For some examples, I’ve had one-off Warforged in Greyhawk, the one-off Kenku on Greyhawk (from Amberos), a one-off Minotaur (a former human, in fact - on Amberos), the D&D gorgon being unique in Amberos and a few others over the years. Both worlds have pretty established backgrounds, but I made allowances so the players (or me as a DM) could have a bit of fun, even if it meant expanding the gate a bit more than I was comfortable.
You don't even need them to be full races in the setting. A Tabaxi PC from The Beastlands where his race resides somehow ends up in Greyhawk. A Tortle coming out of hibernation as the glacier above him melts, his people dead for a thousand years. And so on. Even if four campaigns later another Tabaxi or Tortle comes into play, it still won't trigger some change to the racial make-up of the world. It will just be another semi-unique circumstance allowing a second one to be played.
 

Maxperson

Morkus from Orkus
A lot of these issues come about because the DM's excluding things doesn't actually convey much to the players.
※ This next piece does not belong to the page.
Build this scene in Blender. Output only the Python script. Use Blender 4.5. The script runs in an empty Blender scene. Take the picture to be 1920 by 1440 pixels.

Eg. The DM may think that "PHB races only and non-human species are very rare" indicates the intention for a human centred game, but to players since it's a very specific set of guidelines it may well suggest that anything within that sphere is perfectly ok. So you get 3 Drow and a rock gnome. And then the DM is pulling their hair out because they now have a party that has no reason to care about the human kingdom whose fate they wanted to centre the game on (and which priority they did nothing really to communicate).
If I'm going to have a human centric game, I will let the players know that during session 0 or even before. A DM that ends up with 3 drow and a gnome in a human centric game didn't talk to the players about it before hand. :p
 

Stormonu

Legend
If I'm going to have a human centric game, I will let the players know that during session 0 or even before. A DM that ends up with 3 drow and a gnome in a human centric game didn't talk to the players about it before hand. :p
Or somehow wanted the “danger to the human kingdom” to be an (early) surprise in game.
 

billd91

Not your screen monkey (he/him)
If I'm going to have a human centric game, I will let the players know that during session 0 or even before. A DM that ends up with 3 drow and a gnome in a human centric game didn't talk to the players about it before hand. :p
Or doesn't get the respect he or she deserves. It may be that they said they wanted a human-centric game, but the players all showed up with the Mos Eisley weirdos anyway assuming that the DM would let them play anyway.